Os trancos da vida arrebentam pessoas físicas e jurídicas. Num desses
trancos, o juiz mandou lacrar a portaria do prédio, formalizando a autofalência solicitada pela empresa. Fiz
o requerimento a S. Exª., pedindo
acesso aos meus objetos pessoais, livros, originais, pôsteres de Mila, correspondência e, como peça mais valiosa e insubstituível, o chapéu romano que usei nos anos de seminário.

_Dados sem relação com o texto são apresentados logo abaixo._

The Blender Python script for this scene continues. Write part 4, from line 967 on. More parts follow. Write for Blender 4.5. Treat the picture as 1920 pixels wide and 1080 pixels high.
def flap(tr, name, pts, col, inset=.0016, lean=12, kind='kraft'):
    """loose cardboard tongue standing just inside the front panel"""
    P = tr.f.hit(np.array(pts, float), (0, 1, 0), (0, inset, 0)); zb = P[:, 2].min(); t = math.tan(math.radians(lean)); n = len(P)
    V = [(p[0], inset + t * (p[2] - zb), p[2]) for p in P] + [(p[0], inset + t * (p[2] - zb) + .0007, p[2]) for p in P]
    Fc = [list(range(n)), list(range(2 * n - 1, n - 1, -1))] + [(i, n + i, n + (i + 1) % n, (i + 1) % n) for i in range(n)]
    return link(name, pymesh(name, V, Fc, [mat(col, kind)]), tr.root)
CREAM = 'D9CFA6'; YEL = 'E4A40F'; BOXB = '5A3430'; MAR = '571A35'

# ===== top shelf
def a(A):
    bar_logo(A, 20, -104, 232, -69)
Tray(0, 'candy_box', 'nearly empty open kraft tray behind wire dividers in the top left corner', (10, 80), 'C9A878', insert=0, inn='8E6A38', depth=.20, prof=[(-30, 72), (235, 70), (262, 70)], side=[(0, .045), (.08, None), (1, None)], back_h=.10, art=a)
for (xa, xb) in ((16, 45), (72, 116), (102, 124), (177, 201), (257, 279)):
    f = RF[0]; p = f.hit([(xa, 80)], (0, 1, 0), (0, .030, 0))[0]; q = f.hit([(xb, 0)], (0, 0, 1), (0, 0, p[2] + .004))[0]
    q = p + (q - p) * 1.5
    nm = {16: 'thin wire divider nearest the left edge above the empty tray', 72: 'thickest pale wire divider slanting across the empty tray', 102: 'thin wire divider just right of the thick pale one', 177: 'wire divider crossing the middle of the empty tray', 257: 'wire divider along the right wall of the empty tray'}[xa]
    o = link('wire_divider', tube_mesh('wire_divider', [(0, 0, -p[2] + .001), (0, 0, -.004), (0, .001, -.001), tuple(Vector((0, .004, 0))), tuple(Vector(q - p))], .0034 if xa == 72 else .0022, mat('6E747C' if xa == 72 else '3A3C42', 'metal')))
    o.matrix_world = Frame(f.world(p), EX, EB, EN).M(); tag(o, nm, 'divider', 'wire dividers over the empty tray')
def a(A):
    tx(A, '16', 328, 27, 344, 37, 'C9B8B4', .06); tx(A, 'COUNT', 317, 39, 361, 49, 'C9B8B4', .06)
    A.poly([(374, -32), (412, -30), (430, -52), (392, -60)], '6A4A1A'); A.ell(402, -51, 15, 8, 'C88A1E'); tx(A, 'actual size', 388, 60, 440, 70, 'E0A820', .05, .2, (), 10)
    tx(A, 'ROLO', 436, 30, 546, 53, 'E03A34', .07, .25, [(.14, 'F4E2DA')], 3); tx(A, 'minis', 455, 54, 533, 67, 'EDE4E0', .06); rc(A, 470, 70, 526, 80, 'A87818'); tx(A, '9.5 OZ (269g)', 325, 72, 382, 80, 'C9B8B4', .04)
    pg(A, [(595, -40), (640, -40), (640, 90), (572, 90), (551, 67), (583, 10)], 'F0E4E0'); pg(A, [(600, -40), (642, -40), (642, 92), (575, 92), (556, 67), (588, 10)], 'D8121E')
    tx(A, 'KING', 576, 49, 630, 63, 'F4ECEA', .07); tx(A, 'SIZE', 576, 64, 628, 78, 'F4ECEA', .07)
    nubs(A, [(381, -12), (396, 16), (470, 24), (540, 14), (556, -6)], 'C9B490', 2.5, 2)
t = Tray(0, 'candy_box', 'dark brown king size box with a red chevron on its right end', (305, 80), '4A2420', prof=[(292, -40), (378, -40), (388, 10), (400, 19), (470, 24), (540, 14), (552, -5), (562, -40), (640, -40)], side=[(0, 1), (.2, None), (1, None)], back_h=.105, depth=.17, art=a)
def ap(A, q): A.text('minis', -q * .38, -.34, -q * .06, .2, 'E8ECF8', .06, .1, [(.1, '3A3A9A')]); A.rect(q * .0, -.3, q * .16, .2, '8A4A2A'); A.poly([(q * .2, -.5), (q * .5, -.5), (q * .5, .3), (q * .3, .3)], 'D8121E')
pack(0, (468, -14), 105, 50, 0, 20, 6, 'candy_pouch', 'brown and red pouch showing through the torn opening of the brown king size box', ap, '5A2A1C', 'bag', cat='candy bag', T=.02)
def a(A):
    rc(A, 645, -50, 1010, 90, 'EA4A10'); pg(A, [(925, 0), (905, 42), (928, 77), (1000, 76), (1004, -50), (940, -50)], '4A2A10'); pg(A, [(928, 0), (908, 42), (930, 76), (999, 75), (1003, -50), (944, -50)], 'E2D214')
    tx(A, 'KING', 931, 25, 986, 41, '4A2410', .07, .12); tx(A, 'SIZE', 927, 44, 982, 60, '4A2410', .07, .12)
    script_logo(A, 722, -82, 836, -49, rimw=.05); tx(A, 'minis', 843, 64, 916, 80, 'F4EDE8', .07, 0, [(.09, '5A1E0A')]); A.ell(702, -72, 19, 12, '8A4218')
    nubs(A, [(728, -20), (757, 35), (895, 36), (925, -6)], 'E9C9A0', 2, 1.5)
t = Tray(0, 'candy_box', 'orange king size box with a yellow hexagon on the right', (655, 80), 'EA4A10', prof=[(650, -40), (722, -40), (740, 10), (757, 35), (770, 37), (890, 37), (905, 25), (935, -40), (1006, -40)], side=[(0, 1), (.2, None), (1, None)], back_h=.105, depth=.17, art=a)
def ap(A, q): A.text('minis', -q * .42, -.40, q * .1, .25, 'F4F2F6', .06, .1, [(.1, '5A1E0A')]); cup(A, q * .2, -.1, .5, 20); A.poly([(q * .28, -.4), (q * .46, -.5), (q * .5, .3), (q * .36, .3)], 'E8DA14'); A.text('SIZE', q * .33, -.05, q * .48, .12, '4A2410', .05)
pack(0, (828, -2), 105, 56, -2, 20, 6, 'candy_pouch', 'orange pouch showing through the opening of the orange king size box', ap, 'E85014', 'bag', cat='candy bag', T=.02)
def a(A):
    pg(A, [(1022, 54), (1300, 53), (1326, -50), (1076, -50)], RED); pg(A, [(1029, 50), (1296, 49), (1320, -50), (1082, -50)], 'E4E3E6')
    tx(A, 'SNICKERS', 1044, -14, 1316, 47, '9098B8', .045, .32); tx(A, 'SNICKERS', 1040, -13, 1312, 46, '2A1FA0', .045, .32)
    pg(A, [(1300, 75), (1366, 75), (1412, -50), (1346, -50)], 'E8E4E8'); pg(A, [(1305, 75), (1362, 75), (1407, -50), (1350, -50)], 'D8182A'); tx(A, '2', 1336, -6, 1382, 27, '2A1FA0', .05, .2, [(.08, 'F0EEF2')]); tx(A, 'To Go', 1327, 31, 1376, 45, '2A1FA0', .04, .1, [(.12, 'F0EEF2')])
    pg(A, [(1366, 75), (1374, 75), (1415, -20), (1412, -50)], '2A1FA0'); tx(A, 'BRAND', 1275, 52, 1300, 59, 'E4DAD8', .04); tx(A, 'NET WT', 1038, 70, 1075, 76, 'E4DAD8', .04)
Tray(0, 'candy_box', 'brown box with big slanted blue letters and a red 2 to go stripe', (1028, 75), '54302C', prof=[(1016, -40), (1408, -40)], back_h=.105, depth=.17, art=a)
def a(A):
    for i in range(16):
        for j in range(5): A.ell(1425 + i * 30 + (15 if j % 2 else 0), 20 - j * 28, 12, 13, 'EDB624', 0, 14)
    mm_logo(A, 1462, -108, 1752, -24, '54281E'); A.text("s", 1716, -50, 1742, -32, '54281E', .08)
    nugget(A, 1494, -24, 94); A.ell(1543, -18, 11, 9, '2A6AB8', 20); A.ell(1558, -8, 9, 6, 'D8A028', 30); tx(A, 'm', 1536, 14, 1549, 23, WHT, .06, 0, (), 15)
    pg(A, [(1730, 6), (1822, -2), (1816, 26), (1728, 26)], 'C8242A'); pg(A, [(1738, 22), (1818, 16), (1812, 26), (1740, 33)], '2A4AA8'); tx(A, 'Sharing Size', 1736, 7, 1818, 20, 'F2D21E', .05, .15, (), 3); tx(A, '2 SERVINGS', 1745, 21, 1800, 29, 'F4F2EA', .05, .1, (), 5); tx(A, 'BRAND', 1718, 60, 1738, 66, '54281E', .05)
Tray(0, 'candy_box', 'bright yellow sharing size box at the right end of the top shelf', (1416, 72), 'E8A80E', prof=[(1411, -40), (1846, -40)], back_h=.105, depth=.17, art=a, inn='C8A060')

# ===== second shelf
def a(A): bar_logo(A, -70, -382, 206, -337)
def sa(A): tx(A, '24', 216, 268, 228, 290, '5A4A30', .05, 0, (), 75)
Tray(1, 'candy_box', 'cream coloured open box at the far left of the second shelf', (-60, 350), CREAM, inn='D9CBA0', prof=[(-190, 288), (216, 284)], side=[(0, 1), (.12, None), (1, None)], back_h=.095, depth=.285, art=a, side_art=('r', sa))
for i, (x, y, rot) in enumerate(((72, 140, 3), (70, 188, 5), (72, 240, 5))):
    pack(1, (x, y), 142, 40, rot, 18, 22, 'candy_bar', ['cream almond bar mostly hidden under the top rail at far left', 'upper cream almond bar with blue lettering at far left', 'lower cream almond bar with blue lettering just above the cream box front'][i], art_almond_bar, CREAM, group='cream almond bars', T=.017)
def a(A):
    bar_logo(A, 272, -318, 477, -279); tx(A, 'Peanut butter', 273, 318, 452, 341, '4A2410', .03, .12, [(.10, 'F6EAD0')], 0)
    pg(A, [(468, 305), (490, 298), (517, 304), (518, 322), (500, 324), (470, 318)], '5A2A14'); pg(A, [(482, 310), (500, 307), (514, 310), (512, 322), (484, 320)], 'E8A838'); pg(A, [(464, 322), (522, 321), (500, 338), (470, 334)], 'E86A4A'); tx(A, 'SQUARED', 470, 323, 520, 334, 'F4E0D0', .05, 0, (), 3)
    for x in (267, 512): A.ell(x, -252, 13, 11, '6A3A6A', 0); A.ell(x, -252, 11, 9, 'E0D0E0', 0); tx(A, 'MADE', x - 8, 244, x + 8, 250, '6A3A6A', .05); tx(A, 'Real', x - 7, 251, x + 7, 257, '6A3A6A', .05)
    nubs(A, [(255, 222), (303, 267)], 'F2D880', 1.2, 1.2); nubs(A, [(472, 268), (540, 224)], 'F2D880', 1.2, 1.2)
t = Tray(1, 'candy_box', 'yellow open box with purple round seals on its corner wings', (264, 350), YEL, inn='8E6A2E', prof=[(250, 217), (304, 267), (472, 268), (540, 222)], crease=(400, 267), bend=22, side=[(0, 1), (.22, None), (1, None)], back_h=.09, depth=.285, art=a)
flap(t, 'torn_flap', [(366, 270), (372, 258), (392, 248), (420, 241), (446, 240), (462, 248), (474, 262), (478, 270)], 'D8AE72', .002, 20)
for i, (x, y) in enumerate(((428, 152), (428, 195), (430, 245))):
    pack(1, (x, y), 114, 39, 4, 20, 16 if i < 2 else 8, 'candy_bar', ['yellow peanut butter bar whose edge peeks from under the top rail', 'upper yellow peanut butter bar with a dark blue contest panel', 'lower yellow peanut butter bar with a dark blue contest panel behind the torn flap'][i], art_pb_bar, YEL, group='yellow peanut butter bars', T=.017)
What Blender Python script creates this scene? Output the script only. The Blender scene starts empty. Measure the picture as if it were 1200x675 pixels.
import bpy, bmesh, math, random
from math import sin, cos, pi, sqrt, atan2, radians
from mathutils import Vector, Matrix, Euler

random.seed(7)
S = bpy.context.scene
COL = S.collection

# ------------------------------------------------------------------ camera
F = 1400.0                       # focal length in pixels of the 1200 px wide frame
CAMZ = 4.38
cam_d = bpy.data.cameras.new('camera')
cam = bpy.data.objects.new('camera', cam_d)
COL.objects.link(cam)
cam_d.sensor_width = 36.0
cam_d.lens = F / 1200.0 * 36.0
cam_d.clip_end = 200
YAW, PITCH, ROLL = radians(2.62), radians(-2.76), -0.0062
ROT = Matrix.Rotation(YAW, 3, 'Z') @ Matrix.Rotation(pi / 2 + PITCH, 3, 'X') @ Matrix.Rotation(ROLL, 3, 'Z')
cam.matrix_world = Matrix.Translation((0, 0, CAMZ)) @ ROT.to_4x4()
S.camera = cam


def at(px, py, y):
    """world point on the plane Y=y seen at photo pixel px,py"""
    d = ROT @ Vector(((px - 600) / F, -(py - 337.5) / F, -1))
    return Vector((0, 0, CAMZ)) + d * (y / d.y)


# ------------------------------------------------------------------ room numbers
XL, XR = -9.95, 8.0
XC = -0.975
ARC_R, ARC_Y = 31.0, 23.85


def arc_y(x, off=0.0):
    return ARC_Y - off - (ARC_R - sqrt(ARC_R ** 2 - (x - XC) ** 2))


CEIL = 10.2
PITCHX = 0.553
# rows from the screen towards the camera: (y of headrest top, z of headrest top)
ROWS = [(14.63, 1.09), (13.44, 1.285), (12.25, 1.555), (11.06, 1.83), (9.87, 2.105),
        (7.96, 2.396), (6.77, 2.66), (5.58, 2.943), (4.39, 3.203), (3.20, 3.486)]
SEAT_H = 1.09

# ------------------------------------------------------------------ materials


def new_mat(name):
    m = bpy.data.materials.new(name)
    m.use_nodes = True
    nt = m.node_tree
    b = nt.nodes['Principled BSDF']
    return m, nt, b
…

Para quem não sabe, chapéu romano é redondo, parece uma miniatura
do planeta Saturno cortado pela metade. Era de uso obrigatório para padres e seminaristas antes do último
Concílio do Vaticano. Nem sei por
que o chapéu me acompanha pela vida afora, sempre o coloco à vista,
diante das mesas em que trabalho. É
uma lembrança e, ao mesmo tempo,
uma advertência.
Com a ajuda da Beth e do Edilson,
esvaziei minhas salas, só deixando
paredes e móveis que não eram meus.
Dei um último olhar para aquele
mundo que se fechava para sempre.
Lembrei a alegria de JK quando lhe
mostrei o primeiro exemplar de suas
memórias. Levou o livro ao nariz e
disse que adorava o cheiro da tinta
de impressão. Mandou para Geisel
esse primeiro livro.
Lembrei outras coisas. A moça que
entrou sem se anunciar, deu o recado
e foi embora. Eu a olhei com atenção,
para ver se ela atravessava as paredes, como um fantasma.